Moruya Granite was of very fine quality and had already been used in buildings locally and in Sydney, namely the columns of Sydney GPO, the base of the Captain cook Statue in Hyde Park and the columns near the confessional in St Mary’s Cathedral.
When Dorman, Long & Company were looking for suitable material to face the piers and pylons of the planned Sydney Harbour Bridge, Moruya Granite was chosen because of its well-known quality, there was a plentiful supply and because of its location next to the Moruya River for loading the material onto boats. In the contract, there was a clause that stated that: “The State Government would provide, at Moruya, a quarry from which the granite for the bridge pylons could be taken, free of loyalty”.
John Gilmore, a Scottish stonemason, was appointed Manager of the Moruya Granite Quarry to oversee work.

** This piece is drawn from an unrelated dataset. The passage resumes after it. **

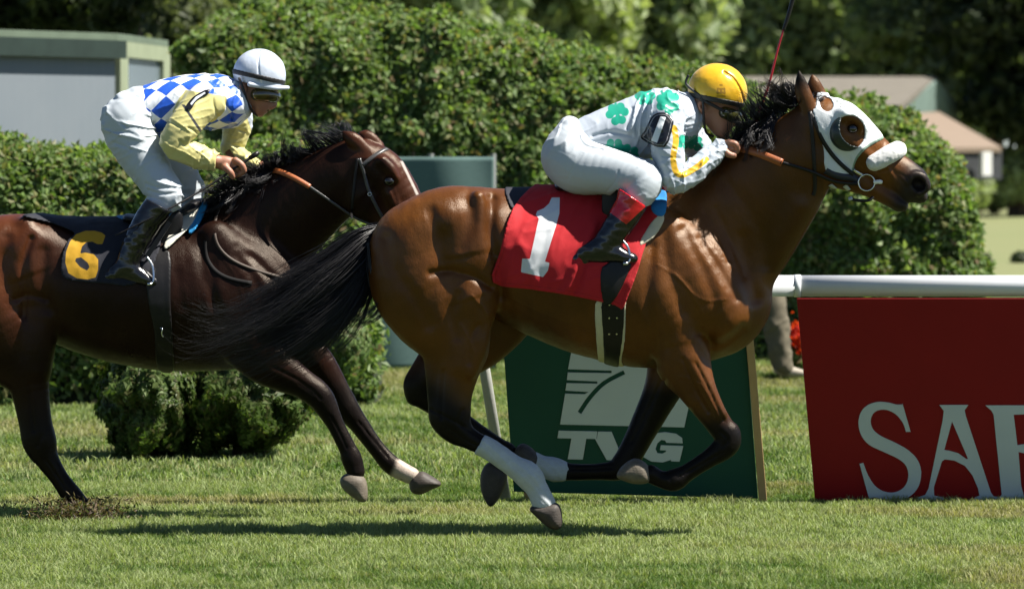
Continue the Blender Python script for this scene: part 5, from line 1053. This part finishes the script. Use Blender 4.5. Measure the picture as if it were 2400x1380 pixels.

He left Scotland with his wife Mary and their nine children in September 1924 to travel by boat to Sydney.
In Sydney, Mr Gilmore inspected the site of where the bridge was to stand as well as taking in some of the sites of Sydney. After a week, the family boarded the smaller steamship the ‘Bermagui’ but because of rough weather, only made it as far as Batemans Bay. The family made the rest of the journey by Mr Chandler’s service car.

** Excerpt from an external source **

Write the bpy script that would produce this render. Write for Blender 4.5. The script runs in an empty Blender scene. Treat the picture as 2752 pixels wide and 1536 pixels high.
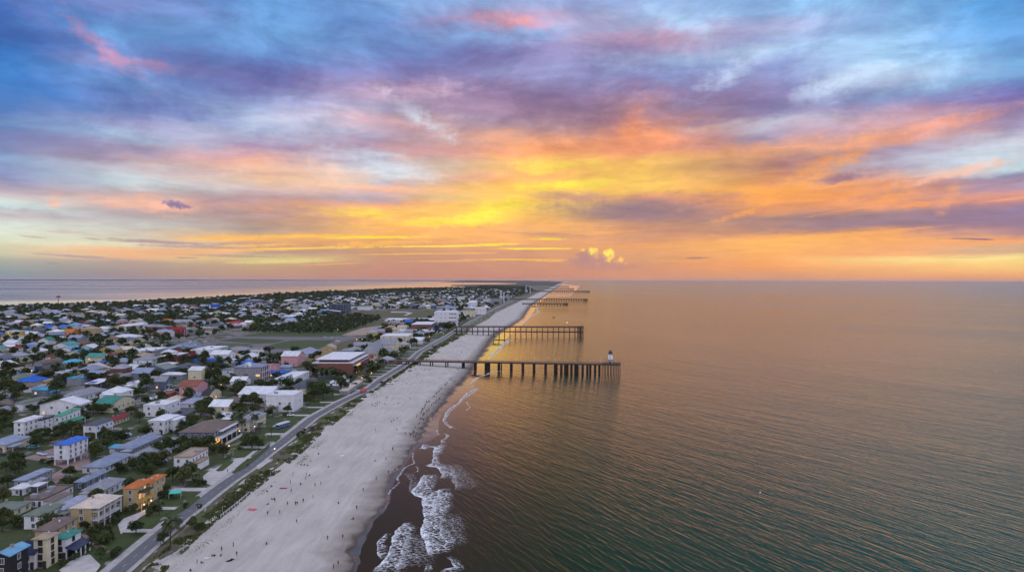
import bpy, bmesh, math, random
import numpy as np
from mathutils import Vector, Matrix, Euler
from mathutils.geometry import tessellate_polygon
R = math.radians
random.seed(7)
scene = bpy.context.scene
COL = scene.collection
PI = math.pi

# ------------------------------------------------------------------ camera
F = 1835.0
CAM_H = 90.0
PITCH = R(0.593)
ROLL = R(0.146)
cam_data = bpy.data.cameras.new('camera')
cam_data.sensor_width = 36.0
cam_data.lens = 36.0 * F / 2752.0
cam_data.clip_end = 200000.0
cam_data.clip_start = 1.0
cam = bpy.data.objects.new('camera', cam_data)
COL.objects.link(cam)
CM = Matrix.Rotation(PI / 2 - PITCH, 4, 'X') @ Matrix.Rotation(ROLL, 4, 'Z')
cam.matrix_world = Matrix.Translation((0, 0, CAM_H)) @ CM
scene.camera = cam
CR = CM.to_3x3()

def unp(px, py, z=0.0):
    """point on the level z seen at pixel (px, py) of the 2752 px wide photograph"""
    d = CR @ Vector(((px - 1376.0) / F, -(py - 768.0) / F, -1.0))
    if d.z > -0.0009: d.z = -0.0009
    t = (z - CAM_H) / d.z
    return Vector((d.x * t, d.y * t, z))

ZM = {1: (0, 1150, 3.726), 2: (0, 950, 4.96), 3: (400, 950, 4.96), 4: (400, 1150, 3.726), 5: (0, 780, 5.6),
      6: (400, 780, 5.6), 7: (800, 780, 5.135), 8: (1200, 740, 4.494), 9: (850, 1200, 4.28), 10: (1000, 940, 5.136), 0: (0, 0, 1)}
def zp(k, x, y):
    a, b, s = ZM[k]
    return a + x / s, b + y / s
def zu(k, x, y, z=2.4):
    return unp(*zp(k, x, y), z)

def lin(c):
    out = []
    for v in c[:3]:
        v = v / 255.0
        out.append(v / 12.92 if v <= 0.04045 else ((v + 0.055) / 1.055) ** 2.4)
    return (out[0], out[1], out[2], 1.0)

# ------------------------------------------------------------------ tags
def tag(o, label=None, cat=None, group=None, kind=None):
    if label: o['label'] = label
    if cat: o['category'] = cat
    if group: o['group'] = group
    if kind: o['kind'] = kind
    return o
def empty(name, loc=(0, 0, 0), rz=0.0):
    o = bpy.data.objects.new(name, None)
    o.location = loc; o.rotation_euler = (0, 0, rz); o.empty_display_size = 1
    COL.objects.link(o)
    return o
def copy_tree(o, parent=None):
    c = o.copy(); COL.objects.link(c); c.parent = parent
    if parent is None and 'group' not in o: pass
    for ch in o.children: copy_tree(ch, c)
    return c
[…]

They arrived in Moruya on the 11th November 1924. It was Armistice Day and the Presbyterian Bizarre was also being held. The family met many of the townsfolk who would remain friends of the family for many years to come.
The first sod was turned on the 18th November 1924 and in a few months the clearing and levelling was in full swing and a fine face of rock was ready for the taking out of the dimensioned stone.

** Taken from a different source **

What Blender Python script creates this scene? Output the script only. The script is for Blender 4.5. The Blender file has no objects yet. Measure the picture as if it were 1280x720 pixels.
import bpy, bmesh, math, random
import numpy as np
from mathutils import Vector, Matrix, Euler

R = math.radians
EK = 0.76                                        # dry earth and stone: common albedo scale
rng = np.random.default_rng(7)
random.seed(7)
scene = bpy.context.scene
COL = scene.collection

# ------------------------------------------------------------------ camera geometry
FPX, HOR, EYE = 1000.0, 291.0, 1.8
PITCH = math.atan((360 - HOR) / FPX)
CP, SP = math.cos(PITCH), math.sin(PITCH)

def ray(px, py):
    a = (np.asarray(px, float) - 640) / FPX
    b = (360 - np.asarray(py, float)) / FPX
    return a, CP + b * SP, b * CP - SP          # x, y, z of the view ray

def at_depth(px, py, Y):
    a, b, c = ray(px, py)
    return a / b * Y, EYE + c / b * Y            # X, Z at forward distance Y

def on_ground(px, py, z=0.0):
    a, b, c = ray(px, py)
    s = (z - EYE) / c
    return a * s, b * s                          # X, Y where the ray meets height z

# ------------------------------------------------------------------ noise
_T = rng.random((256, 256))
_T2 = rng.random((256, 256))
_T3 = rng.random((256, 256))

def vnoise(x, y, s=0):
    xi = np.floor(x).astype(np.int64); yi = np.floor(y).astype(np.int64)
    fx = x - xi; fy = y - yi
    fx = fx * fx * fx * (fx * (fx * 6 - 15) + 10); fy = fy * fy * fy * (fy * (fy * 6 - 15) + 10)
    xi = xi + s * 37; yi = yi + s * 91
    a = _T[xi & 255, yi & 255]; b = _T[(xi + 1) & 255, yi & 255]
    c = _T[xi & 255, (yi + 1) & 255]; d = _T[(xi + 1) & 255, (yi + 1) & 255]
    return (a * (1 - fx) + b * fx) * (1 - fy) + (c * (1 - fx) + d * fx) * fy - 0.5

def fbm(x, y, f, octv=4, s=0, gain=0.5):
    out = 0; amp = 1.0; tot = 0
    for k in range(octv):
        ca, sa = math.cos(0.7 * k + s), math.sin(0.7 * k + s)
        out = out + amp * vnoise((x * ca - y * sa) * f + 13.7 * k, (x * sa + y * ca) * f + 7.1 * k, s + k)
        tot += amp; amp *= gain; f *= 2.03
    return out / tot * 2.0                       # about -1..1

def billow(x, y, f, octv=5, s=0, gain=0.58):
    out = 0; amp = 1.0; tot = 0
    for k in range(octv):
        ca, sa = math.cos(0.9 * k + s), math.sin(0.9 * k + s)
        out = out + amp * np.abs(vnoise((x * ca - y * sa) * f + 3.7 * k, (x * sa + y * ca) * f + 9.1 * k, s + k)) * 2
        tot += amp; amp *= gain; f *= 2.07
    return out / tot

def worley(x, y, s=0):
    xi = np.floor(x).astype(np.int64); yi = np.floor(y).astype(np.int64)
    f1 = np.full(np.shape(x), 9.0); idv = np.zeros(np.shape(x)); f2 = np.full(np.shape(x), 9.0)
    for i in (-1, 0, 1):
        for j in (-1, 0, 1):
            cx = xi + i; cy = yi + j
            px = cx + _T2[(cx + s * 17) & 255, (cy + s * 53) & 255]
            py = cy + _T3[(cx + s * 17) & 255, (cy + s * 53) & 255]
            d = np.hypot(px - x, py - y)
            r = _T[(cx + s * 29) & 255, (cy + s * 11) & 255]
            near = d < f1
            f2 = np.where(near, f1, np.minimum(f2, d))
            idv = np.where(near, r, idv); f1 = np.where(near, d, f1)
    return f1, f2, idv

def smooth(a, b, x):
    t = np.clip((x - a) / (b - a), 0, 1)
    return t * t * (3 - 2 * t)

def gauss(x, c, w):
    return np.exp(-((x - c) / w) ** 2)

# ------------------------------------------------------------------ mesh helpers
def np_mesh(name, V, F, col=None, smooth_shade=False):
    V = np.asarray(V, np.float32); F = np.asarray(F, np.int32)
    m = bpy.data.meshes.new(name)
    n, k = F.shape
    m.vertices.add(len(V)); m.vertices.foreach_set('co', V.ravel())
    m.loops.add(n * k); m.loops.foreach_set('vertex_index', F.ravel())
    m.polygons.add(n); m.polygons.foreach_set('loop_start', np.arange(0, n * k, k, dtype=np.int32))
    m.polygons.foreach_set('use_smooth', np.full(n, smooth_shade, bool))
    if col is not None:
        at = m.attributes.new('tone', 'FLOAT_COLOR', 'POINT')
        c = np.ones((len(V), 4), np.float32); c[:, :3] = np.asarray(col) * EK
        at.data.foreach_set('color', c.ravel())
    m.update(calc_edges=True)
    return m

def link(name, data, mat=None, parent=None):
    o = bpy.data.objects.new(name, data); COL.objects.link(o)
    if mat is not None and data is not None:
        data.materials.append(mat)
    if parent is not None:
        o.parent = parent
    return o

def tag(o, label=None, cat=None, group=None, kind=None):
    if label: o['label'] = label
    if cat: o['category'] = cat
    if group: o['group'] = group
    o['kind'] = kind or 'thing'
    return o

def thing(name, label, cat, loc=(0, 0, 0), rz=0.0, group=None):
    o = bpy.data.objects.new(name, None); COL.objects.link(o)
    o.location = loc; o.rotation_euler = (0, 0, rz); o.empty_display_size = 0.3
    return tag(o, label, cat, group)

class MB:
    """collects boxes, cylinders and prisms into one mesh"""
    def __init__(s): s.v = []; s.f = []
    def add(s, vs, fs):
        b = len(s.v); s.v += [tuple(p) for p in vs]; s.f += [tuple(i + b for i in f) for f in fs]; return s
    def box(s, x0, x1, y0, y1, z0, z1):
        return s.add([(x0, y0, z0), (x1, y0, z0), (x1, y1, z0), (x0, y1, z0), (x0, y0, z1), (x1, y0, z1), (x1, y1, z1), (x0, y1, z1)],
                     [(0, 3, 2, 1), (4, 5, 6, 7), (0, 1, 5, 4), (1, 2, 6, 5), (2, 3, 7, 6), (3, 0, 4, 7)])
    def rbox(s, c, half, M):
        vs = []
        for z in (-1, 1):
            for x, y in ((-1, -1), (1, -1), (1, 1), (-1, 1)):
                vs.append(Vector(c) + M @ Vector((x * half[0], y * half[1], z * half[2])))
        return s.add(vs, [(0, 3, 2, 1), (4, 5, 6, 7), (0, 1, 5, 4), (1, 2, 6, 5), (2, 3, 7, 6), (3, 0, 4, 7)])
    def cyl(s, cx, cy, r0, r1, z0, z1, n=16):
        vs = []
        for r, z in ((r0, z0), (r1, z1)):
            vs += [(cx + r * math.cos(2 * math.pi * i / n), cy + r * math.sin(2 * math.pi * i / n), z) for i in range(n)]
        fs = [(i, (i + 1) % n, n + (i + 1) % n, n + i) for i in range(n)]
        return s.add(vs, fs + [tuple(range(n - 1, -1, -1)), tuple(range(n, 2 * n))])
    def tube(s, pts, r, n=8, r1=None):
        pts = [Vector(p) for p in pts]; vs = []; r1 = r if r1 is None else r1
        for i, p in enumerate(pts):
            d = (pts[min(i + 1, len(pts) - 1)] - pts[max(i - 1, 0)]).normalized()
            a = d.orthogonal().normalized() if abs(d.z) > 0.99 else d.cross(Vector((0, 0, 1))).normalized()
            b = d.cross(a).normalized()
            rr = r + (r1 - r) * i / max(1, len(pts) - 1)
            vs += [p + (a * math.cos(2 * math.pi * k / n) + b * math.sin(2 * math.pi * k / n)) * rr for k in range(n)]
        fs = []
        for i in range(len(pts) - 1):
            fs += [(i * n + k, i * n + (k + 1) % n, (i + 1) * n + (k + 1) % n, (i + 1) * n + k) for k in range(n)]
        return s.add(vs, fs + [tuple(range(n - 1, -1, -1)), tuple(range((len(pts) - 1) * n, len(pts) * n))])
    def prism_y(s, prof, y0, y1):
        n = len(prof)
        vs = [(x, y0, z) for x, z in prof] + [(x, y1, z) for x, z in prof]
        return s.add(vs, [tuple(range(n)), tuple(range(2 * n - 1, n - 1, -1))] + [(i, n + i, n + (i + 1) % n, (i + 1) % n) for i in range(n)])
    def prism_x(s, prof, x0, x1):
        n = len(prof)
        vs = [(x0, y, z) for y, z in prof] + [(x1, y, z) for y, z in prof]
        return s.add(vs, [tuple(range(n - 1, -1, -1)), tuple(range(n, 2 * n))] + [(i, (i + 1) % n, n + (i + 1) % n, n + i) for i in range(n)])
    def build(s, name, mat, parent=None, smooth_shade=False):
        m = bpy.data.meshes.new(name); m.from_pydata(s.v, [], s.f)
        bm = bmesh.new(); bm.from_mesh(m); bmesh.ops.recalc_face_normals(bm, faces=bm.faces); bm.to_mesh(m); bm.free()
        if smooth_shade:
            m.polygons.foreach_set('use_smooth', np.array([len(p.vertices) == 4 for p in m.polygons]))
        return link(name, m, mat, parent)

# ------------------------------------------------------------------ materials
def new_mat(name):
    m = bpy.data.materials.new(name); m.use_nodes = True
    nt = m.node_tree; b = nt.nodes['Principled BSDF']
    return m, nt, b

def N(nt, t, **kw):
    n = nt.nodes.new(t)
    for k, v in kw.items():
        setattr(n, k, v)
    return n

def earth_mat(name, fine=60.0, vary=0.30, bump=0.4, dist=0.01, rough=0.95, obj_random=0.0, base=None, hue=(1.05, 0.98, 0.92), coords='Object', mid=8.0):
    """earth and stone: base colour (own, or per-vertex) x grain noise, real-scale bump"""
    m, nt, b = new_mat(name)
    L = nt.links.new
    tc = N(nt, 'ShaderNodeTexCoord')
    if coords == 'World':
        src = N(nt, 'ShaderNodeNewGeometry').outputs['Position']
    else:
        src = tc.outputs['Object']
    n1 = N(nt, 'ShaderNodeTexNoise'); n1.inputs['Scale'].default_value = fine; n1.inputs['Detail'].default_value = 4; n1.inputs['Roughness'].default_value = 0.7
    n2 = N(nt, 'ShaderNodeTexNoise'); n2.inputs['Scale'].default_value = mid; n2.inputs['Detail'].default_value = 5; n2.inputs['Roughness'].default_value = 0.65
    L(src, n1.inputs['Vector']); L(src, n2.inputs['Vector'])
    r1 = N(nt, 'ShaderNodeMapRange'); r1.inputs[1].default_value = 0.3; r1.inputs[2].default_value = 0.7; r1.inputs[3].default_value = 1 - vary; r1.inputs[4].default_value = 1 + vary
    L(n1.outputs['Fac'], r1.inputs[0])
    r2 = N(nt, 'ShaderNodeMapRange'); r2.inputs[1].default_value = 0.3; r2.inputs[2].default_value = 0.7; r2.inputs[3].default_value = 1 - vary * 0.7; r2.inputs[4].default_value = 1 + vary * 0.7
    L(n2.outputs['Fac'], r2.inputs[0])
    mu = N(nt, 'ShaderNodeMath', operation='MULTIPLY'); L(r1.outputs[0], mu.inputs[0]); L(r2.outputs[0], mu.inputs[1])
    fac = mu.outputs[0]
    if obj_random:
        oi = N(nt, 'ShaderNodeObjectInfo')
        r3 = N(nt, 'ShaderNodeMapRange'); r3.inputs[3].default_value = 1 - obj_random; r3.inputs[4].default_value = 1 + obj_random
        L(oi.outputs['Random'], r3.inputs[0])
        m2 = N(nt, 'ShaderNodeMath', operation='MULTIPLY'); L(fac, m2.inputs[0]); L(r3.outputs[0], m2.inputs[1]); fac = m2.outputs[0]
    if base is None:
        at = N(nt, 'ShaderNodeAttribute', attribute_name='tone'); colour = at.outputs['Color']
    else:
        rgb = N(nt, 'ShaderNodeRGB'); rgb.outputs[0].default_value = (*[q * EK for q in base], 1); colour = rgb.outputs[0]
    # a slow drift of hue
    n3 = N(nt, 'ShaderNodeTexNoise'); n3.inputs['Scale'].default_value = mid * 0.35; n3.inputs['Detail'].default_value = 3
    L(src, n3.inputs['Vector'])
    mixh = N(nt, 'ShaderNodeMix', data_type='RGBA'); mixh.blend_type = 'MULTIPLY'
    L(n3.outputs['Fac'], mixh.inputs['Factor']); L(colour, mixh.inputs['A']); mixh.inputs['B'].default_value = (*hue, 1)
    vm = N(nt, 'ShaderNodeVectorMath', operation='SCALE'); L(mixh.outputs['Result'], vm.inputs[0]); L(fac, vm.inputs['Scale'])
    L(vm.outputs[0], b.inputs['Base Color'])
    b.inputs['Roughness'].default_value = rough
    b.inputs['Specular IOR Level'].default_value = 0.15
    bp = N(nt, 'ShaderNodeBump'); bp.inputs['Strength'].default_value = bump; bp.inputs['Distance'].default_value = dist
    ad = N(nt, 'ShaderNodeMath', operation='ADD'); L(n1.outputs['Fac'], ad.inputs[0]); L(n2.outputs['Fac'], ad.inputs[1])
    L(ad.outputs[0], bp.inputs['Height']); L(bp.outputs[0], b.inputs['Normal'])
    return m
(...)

Mr Gilmore went straight out to inspect the quarry which he found it to be extremely overgrown. Before work could begin, it was necessary to clear the overburden using a horse and cart.
Dorman Long’s Managing Director, Mr Martin, the chief Engineer, Mr Blake and other head office staff came down to Moruya from Sydney to hear what Mr Gilmore thought of the prospects and to plan the layout of the mason’s sheds, office, engine room and the first railways to be laid down when clearing and levelling were finished.
All the machinery was sent down by Illawarra Steamships until Dorman Long’s own three ships were finished being built.
250 employees of 13 different nationalities worked at the quarry in a variety of positions. Mostly there were stonemasons, quarrymen and labourers. There was a shortage of skilled stonemasons in Australia so they were brought in from Scotland and Italy.
They came to Australia with their families, so Dorman Long also built a small village that became known as Granite town. It consisted of simple houses, bachelor’s quarters, a post office, a store, a hall and a school. At the peak of the work the population at Granite town reached 300.
Work drew to a close in early 1932. The quarry was closed the cottages and buildings in Granite town were sold.
In the seven years of quarrying at Moruya, 173,000 blocks of granite were used in the bridge to face the piers and pylons as well as 200,000 yards of crushed stone. Not one stone was rejected.
The Cenotaph in Martin Place, Sydney was also entirely dressed and lettered in Moruya. Its base block is 7 tons and it consists of 23 blocks in the pedestal.